To the extent that there are the Amy Goodman's and Jeremy Scahills out there who do what's right rather than what brings in big bucks, one could say that Joe Sixpack could listen to them - that he could seek out alternative media sources even if they're not readily available. But he'd have to know that these sources of information exist! It was from a woman at a US Cuba Sister Cities Conference that I first heard about Democracy Now, and when I publicize it, even in progressive circles, it's news to most people.

You could argue that today the average Jane or Joe could put out his/her own news and opinions by blogging. But isn't the problem for bloggers that they reach so few people unless they can afford to advertize - which brings us back to square one?

So in the end, do people get the government they deserve?

Thursday, May 17, 2007


Reading history books is not the only way to do this. Many films tell forgotten or ignored stories that shed light on what's going on today. "Lawrence of Arabia", although highly romanticized, is an obvious example. But it only reminds us of things we already know. "Khartoum", an equally old technicolor enterprise, tells a story that most people probably didn't pay much attention to when the film came out. Yet it goes a long way toward explaining the crisis in Darfur, and Sudan generally.

In particular it shows where the Sudanese government's high handedness probably harks back to: the time when Sudan was a pawn in the power games played by the waning Ottoman Empire, Britain and Egypt. When school means learning Sudanese history instead of British or American history, populations and their leaders are likely to have attitudes that flow from events which we ignore. A disposition for revenge is the least of these attitudes; not accepting to be told what to do by outsiders is the greatest.

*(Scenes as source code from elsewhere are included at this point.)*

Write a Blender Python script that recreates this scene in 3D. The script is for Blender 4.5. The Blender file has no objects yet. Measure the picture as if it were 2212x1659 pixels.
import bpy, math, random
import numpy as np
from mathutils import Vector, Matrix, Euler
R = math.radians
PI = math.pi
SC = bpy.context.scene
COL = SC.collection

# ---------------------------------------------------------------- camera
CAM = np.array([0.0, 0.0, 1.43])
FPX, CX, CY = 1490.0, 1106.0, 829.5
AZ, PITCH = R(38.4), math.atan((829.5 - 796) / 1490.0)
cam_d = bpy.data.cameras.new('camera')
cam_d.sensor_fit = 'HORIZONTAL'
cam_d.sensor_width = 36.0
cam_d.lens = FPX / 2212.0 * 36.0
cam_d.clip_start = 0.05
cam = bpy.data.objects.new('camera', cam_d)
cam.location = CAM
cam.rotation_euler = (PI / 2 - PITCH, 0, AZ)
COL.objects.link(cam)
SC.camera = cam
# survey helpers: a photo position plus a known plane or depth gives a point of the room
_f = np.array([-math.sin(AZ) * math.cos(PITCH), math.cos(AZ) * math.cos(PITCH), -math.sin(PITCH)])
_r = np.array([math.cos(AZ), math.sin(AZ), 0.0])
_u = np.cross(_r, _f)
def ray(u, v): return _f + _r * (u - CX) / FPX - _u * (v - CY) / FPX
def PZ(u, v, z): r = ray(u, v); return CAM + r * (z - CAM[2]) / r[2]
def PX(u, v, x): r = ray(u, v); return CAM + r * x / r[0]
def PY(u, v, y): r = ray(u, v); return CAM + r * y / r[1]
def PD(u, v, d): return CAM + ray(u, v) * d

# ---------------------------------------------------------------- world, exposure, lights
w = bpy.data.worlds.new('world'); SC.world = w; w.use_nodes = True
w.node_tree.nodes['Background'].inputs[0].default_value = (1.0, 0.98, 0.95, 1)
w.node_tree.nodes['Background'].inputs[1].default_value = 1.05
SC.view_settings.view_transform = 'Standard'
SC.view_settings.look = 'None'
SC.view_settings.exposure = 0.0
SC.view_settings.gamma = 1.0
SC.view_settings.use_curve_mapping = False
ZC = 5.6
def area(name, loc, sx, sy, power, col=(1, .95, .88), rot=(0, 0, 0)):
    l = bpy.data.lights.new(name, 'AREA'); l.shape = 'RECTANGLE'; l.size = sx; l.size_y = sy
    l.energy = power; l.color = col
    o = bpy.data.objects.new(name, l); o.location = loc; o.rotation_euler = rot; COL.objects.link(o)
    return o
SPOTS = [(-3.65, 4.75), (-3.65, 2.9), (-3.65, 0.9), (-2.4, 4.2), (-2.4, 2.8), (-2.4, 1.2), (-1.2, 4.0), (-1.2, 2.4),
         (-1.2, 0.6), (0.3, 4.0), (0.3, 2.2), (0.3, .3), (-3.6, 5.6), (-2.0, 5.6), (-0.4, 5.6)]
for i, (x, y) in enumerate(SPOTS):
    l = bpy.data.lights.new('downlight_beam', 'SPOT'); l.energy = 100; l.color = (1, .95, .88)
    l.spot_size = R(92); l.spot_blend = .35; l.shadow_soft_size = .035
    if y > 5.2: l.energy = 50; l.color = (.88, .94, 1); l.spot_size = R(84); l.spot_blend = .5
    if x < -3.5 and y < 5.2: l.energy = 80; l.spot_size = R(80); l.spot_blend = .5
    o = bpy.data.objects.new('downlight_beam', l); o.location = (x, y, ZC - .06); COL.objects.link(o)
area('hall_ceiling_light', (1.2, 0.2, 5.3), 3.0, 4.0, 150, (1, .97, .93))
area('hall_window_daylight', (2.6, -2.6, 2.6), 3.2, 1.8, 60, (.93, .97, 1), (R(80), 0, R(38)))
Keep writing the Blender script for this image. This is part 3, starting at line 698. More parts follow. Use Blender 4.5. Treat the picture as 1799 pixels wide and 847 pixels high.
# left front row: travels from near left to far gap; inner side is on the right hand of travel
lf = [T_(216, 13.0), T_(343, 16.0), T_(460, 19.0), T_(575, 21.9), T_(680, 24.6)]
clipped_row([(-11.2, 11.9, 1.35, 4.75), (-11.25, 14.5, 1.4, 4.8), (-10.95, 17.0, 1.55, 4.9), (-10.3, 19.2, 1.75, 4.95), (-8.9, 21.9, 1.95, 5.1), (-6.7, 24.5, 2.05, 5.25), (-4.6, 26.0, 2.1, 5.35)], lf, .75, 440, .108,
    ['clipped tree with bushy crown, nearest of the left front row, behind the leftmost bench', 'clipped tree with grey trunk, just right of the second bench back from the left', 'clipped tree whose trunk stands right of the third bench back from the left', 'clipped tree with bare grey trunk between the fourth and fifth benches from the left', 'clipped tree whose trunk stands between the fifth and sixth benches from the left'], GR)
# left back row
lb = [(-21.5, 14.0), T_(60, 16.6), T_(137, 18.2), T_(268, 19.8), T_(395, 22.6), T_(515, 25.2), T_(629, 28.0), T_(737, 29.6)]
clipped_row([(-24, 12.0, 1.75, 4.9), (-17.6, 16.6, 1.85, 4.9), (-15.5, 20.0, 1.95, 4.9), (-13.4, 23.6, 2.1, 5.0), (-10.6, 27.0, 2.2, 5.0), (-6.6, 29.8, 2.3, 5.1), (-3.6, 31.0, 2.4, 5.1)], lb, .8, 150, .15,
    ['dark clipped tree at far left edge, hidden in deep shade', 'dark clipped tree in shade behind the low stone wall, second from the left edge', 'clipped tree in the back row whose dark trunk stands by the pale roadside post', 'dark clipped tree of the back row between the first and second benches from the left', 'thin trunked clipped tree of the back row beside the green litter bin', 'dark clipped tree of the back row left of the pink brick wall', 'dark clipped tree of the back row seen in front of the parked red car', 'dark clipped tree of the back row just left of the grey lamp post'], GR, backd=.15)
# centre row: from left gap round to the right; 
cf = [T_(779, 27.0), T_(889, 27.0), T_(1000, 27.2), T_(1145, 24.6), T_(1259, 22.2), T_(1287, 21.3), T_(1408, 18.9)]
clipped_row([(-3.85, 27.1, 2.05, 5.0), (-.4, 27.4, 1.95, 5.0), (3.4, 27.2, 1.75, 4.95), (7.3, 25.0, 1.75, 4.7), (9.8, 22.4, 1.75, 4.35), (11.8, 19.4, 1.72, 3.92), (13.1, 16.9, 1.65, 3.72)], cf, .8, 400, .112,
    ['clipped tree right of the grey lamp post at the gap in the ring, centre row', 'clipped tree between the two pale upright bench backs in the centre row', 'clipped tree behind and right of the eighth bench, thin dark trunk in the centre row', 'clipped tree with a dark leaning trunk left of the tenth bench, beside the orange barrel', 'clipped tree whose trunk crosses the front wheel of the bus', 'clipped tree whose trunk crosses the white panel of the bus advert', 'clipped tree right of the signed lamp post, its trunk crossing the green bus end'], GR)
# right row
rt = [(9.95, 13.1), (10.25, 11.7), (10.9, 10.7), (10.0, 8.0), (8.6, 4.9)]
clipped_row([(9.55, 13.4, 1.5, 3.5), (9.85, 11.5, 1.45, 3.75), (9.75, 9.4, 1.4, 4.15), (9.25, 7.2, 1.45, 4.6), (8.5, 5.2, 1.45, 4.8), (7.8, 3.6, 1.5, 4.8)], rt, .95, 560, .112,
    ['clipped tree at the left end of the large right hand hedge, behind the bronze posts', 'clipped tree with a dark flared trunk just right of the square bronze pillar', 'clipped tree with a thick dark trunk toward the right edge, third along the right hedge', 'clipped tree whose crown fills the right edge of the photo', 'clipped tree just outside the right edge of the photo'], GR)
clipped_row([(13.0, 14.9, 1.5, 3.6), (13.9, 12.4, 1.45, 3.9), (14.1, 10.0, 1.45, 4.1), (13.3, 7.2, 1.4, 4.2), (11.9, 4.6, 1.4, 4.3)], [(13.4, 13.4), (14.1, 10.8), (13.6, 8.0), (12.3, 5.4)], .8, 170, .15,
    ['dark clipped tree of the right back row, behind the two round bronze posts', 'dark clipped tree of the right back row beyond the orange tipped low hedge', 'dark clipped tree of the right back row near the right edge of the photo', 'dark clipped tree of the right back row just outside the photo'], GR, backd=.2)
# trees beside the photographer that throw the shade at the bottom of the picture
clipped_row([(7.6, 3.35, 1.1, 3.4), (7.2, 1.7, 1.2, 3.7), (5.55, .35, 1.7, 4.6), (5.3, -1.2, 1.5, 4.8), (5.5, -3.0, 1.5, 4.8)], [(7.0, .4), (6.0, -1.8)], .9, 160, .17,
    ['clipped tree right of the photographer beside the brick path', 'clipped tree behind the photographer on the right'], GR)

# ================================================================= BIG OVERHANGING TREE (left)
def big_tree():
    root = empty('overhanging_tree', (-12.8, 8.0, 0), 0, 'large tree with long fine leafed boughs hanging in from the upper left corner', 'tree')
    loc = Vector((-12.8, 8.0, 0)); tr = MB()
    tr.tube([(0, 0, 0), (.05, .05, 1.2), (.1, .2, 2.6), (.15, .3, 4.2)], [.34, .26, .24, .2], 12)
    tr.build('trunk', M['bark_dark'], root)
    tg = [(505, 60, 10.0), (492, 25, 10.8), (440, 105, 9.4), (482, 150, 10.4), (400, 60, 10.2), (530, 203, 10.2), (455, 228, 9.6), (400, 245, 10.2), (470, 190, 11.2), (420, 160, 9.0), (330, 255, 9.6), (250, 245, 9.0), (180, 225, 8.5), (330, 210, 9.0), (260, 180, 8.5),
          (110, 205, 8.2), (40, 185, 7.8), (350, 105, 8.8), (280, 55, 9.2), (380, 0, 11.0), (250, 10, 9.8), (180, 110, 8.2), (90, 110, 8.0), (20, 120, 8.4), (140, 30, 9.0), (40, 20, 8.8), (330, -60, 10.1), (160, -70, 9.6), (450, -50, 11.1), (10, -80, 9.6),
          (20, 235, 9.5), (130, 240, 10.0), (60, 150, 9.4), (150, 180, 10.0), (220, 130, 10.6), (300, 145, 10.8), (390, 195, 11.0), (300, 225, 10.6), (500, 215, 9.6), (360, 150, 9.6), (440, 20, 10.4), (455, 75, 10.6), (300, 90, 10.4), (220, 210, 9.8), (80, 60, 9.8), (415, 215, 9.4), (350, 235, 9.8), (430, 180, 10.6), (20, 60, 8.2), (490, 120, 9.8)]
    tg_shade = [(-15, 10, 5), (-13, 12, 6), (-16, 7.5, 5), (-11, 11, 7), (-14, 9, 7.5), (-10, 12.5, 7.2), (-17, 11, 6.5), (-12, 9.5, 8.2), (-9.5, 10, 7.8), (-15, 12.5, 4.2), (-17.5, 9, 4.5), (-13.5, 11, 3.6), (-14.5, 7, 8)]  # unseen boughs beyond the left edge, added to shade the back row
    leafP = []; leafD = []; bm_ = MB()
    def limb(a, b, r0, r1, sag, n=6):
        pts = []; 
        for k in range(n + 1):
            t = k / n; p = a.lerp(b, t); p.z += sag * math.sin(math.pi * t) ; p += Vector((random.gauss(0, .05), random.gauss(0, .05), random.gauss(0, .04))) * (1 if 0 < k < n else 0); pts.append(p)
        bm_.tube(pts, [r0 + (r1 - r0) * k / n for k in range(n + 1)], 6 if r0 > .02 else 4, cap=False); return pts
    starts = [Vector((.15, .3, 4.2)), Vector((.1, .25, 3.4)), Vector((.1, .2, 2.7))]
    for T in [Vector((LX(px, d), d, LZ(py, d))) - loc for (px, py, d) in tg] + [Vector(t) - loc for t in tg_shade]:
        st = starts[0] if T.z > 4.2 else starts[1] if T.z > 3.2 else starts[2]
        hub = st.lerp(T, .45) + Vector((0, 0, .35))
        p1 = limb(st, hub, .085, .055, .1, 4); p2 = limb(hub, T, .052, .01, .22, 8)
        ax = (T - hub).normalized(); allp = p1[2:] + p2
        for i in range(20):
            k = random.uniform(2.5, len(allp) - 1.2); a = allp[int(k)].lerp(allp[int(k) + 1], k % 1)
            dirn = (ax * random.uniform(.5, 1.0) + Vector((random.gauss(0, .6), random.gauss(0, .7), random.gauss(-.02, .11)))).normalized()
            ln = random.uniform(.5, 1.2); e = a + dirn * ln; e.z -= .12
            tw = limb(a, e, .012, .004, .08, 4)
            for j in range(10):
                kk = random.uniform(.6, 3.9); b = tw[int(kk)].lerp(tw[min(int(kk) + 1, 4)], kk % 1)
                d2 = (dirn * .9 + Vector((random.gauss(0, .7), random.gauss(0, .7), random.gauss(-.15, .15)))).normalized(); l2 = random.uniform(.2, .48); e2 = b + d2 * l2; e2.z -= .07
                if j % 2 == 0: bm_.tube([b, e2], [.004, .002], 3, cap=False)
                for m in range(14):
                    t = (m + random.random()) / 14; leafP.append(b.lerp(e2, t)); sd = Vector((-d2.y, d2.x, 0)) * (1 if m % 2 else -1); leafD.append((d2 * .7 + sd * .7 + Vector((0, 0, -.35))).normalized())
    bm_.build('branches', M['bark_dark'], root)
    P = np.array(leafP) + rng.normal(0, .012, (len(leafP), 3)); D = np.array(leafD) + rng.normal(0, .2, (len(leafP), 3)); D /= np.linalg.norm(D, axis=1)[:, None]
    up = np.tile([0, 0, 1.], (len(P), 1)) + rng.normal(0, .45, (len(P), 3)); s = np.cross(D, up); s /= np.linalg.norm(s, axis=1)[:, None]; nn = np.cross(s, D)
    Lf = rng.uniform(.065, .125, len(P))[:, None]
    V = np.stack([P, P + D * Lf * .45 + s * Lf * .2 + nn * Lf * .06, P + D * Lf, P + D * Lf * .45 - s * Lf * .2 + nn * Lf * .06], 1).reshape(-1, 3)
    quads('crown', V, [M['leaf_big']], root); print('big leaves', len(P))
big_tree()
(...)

Both agendas of the Sudanese government are sequels to history. The first, vividly portrayed in "Khartoum" is affirming Islam by the sword, with the result that it currently treats black aminists as less than human. The second is standing firm against U.N. involvement in peacekeeping - which Sudanese history labels as just one more instance of imperialist interference.

If you have more faith in books, try reading "The Last Mughal", by William Dalrymple, and reflect on the fact that a vast country like India was for centuries ruled by Islamic Mongol (Mughal) rulers, who were as enlightened for their time as we wish our own rulers were today.

I'd like to hear from history teachers as to the urgency of vastly enlarging the scope of our mandatory history courses.